— Start Stored data —
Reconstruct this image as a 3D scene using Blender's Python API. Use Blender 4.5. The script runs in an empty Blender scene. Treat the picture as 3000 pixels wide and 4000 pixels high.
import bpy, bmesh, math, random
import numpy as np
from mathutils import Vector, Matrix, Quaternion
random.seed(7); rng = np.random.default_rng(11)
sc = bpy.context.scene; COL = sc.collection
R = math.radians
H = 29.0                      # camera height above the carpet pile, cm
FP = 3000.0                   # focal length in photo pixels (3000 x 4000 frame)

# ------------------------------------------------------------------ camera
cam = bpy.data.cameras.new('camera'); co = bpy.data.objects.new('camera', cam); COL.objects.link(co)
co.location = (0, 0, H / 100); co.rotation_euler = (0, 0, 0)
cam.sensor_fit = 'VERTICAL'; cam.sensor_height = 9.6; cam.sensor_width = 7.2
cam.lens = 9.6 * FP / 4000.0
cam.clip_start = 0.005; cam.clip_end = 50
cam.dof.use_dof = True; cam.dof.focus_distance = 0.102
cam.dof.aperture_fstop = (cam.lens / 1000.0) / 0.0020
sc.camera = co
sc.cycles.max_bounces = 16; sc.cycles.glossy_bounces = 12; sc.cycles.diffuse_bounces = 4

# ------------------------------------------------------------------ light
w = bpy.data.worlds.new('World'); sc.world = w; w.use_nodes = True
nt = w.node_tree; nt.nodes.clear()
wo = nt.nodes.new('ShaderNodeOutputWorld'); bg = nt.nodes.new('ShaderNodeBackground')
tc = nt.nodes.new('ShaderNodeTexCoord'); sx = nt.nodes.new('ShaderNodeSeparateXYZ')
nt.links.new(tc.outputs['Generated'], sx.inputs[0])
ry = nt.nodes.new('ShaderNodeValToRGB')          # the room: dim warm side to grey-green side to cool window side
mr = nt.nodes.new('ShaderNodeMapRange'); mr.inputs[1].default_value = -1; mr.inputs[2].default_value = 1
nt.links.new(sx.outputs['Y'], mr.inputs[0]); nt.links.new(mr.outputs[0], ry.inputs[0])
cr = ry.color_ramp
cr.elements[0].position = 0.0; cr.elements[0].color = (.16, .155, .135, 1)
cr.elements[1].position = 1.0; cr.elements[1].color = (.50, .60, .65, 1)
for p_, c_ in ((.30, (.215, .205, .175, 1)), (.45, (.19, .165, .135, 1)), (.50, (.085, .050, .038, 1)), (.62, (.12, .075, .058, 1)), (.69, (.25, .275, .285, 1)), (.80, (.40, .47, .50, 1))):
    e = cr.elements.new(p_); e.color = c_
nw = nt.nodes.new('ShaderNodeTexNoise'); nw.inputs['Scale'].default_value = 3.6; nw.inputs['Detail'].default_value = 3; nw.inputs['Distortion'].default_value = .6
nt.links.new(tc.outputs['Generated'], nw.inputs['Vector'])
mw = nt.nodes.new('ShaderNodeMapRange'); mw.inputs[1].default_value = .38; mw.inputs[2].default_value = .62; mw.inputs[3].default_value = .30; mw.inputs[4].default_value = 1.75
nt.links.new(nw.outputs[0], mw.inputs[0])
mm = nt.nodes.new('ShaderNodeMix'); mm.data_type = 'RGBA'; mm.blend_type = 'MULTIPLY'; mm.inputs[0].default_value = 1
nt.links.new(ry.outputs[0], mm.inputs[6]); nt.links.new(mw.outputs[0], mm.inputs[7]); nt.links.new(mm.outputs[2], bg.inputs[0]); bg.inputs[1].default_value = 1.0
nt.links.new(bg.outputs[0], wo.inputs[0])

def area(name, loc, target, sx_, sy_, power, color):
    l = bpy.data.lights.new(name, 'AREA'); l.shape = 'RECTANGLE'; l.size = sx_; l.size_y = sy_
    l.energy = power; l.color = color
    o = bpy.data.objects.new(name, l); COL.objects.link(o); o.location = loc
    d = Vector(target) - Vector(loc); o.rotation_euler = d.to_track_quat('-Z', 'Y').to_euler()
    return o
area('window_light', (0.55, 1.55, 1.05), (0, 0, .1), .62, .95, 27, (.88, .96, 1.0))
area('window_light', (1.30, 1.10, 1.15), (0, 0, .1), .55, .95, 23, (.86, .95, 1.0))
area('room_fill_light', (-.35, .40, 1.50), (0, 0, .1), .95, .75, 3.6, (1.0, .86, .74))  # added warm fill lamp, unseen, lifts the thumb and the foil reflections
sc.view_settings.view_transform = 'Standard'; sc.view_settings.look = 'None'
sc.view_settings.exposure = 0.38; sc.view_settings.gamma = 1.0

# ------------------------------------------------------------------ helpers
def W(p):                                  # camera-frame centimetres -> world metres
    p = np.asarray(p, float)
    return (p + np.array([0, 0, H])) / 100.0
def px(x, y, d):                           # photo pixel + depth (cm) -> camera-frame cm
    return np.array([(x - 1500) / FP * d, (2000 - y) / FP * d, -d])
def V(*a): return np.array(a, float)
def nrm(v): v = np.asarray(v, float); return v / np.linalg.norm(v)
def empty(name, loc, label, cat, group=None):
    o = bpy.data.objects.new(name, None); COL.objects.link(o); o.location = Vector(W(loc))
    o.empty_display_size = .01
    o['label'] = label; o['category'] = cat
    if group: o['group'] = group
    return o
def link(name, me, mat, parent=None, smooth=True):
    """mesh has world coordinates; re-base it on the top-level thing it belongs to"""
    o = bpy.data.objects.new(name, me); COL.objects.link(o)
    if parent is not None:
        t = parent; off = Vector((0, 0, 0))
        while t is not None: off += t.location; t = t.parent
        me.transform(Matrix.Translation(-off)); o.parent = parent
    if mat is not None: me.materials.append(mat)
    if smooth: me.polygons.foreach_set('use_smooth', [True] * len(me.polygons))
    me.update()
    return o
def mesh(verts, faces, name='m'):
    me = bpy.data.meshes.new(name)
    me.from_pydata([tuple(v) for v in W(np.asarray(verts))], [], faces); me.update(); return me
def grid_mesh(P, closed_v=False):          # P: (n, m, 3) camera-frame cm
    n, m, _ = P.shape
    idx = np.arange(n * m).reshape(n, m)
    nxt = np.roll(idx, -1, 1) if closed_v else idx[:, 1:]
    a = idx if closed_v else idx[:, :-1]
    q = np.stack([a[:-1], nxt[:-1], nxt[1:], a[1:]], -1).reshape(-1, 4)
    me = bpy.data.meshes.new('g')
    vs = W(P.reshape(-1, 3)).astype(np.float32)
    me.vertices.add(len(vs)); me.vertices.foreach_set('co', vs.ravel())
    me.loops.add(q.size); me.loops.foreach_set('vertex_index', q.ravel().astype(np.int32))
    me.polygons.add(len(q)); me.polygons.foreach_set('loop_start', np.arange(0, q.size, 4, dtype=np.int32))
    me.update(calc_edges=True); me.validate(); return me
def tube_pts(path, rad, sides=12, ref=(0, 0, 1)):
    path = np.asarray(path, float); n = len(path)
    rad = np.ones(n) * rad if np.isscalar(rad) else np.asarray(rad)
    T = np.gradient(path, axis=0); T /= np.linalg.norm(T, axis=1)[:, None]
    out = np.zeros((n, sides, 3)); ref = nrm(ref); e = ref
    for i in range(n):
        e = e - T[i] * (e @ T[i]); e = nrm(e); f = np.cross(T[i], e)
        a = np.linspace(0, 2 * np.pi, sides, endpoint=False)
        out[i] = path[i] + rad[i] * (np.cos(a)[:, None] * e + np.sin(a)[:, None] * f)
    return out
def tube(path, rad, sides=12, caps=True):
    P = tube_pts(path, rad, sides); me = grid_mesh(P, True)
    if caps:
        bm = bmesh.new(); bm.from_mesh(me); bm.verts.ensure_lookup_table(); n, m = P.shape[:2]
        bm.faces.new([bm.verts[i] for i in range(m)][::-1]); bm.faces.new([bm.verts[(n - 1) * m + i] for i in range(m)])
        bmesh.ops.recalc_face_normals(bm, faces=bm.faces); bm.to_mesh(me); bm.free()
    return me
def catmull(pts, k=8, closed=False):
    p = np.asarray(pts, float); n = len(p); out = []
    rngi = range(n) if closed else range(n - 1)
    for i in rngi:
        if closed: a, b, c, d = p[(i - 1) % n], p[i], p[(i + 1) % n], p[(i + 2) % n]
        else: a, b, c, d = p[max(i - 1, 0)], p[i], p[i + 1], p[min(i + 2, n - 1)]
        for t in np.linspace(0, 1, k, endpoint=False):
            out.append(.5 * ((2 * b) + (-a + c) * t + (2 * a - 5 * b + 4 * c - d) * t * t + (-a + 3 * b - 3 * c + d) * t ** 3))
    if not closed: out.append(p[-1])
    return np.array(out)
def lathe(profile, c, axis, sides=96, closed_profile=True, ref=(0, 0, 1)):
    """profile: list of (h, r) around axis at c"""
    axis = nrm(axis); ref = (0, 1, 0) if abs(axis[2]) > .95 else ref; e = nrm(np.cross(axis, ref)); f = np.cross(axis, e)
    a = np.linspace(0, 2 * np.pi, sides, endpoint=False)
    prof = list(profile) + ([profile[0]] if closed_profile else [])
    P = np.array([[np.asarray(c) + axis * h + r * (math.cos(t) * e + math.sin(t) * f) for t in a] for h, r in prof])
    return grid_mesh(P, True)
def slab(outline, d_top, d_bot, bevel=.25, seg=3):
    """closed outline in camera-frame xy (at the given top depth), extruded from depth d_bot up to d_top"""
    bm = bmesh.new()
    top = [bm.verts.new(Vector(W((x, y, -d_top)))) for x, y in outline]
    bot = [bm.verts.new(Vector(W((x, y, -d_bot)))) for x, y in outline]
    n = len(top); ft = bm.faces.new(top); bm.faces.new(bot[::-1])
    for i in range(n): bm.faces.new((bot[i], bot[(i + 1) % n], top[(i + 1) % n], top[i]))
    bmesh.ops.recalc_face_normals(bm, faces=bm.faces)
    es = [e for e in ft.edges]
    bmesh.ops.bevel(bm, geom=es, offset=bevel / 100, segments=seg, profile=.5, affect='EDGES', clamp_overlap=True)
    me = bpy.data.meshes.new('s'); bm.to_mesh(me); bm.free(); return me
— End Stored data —
Verbatim output is expected for the lines from the start of the data to the line in which "FP = 3000.0" appears, both included.

Reconstruct this image as a 3D scene using Blender's Python API. Use Blender 4.5. The script runs in an empty Blender scene. Treat the picture as 3000 pixels wide and 4000 pixels high.
import bpy, bmesh, math, random
import numpy as np
from mathutils import Vector, Matrix, Quaternion
random.seed(7); rng = np.random.default_rng(11)
sc = bpy.context.scene; COL = sc.collection
R = math.radians
H = 29.0                      # camera height above the carpet pile, cm
FP = 3000.0                   # focal length in photo pixels (3000 x 4000 frame)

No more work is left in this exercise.